I really want to believe Floyd Landis. I really do. I think he is a great cyclist, and a great hero to those of us who try to keep living our lives through pain. But I wanted to believe in Ivan Basso as well, and he’s as guilty as sin.

But through all the uncertainty, all the cheating and accusations of cheating, I still watch. And I still enjoy it. There is no other sport that combines the extreme sustained athleticism, the team tactics, the agony and the ecstasy. And I’ll be watching Le Tour next month like I’ve watched every year on the edge of my seat.

If anybody cares, here’s what I think from watching the run-up:

  • I want Levi Leipheimer to win it but
  • Vinokourov will probably win it.

Leipheimer is a great cyclist, and it’s great to see him finally leading a great team, but Vino’s Astana team looked unbeatable at Dauphine-Libre. Two years ago, I blogged about how Vino and George Hincapie were vying to be the next team leaders. Since that time, Hincapie has looked less and less like a potential team leader and Vinokourov has just looked better and better.

4 thoughts on “My guilty secret”

  1. Let me ask you this: if everyone is doing it, is it really cheating?

    I wonder how exactly our current anti-performance enhancing drugs culture came about. Is it a result of the East German teams plus the Cold War? We need to find out why “we” don’t want athletes who “cheat”, where the lines around “cheating” are drawn, and maybe whether they should be drawn at all. Also, compare how baseball players and cyclists are being treated compared to football players who have been caught with steroids and other PEDs.

  2. Yeah, we had that discussion back in August 2006. Athletes are killing themselves, and not always because they want to.

    I think it would be better to level the playing field at a level that isn’t killing people. It’s just as exciting to watch riders riding at 42km/hr as it is to watch them riding at 46km/hr.

  3. I think it would be better to level the playing field at a level that isn’t killing people.

    Is there any evidence that current doping techniques are causing immediate health effects? When EPO first became popular, some number of athletes dropped dead because of overdosing but it has been awhile since I’ve heard of people dropping dead.

    Even if there are no short term effects, the long term effects of better performances through chemistry can be dire, witness the parade of East German athletes with serious health complications.
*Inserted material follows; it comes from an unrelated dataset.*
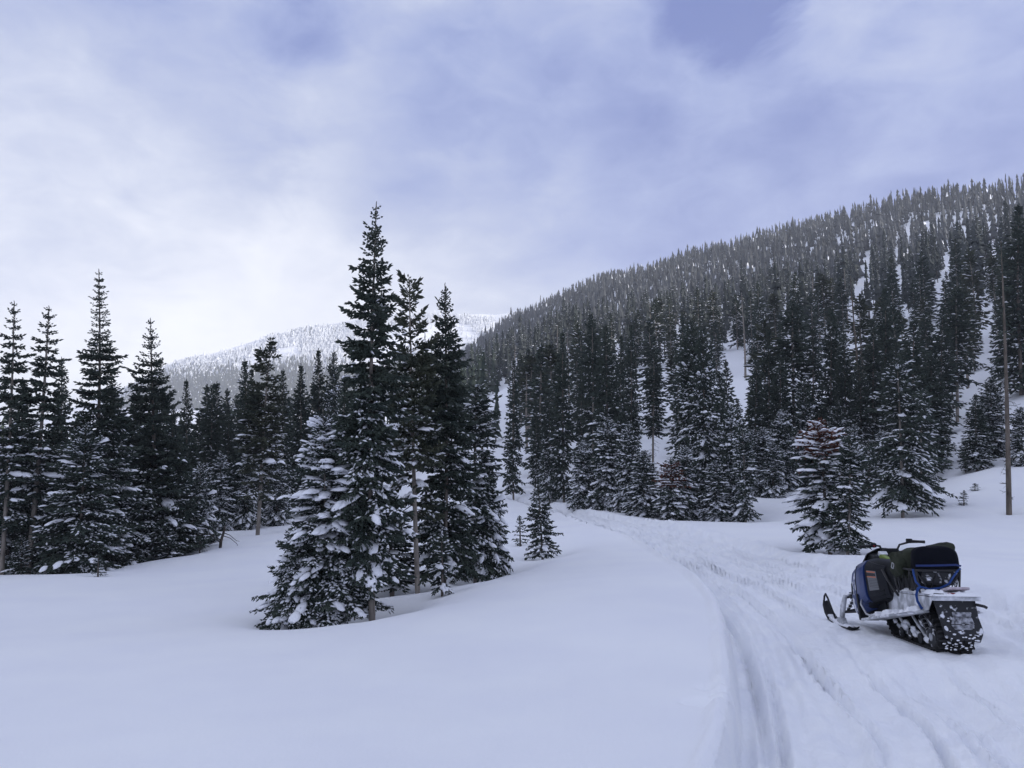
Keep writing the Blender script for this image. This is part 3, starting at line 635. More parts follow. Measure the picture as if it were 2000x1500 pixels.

But I don’t think any athlete considers the long term effects.

    It’s just as exciting to watch riders riding at 42km/hr as it is to watch them riding at 46km/hr.

    I think the pressure to win isn’t coming so much from the economic pressures (win races = more $$$) as from the athletes themselves. When you are at that level, you already proved you have an overdeveloped competitive urge. While economic benefits of winning are considerable, I think just winning is more important to them.

    As for Floyd, it wasn’t the increasingly transparent denials that put me off, or even the probable doping, it was the whole misbegotten LeMond affair (not that Greg LeMond is not wacky all on his own) that killed whatever sympathy I had for Landis.

  4. I hear ya Paul. Willing suspension of disbelief, that’s what I subscribe to. It’s still a great sport; it’s got speed, drama, danger and incredible displays of aerobic ability. Some will dope, some will not. I still love it too, Paul. I read three cycling mags a month and I’m in as deep as I used to be with aviation. I’m not gonna let some cheaters ruin the overall enjoyment I have for bicycles and racing.